Start Local Go Global
Getting smart about food waste, diverting and converting it to green-gold is really a national issue. As Woody points out: modern agriculture was not designed for the betterment of soil, and our US soils are nearly depleted of any microorganisms. Compost to the rescue. It’s an important remedy in a suite of soil-based carbon capture solutions, says Drawdown author Paul Hawken. He names some others: seaweed farming, oyster farming, managed grazing and silvopasture. “We know how to do it, and if we continue to scale over 30 years we can reverse global warming.” Folks, it’s not just farms.
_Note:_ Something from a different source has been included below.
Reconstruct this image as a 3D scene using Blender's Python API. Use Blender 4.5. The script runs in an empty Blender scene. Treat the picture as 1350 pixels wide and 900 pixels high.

Scaling includes: garden composts, community composts, municipal composts, new business operations making compost.
Enriching local soils offers special benefits to all farming communities.
1) Compost is a soil enrichment with many studies documenting the nutritional benefits to food farming.
2) Applying compost on lawns, golf courses, parks reduces the need for chemical fertilizers which adversely affect our coastal waters and sole-source aquifer drinking water; (here on the east end we have 5x more land in lawn than farms, and nation-wide, lawns are the single largest irrigated single "crop", more than corn, wheat and fruit orchards combined),
3) Compost-enriched soils retain moisture, reducing stormwater runoff and flooding; an NRDC study found that a 1% increase in soil organic matter helps soil hold 20,000 gallons more water per acre,
4) Compost augments carbon sequestration at measurable levels, studies and farm demonstration projects you will find discussed in Kiss the Ground.
Make local global. What’s beneficial to our locality is beneficial nationally. Don’t we all want to be part of the life-affirming shift from damaging to health, from chemically-grown foods to nutrient-rich, from depleted soils to carbon-infused sinks, from degenerative to regenerative?
If so, let’s go. Start with your own shopping: farm stands first, love-food-hate-waste second, and compost, third. Dig it?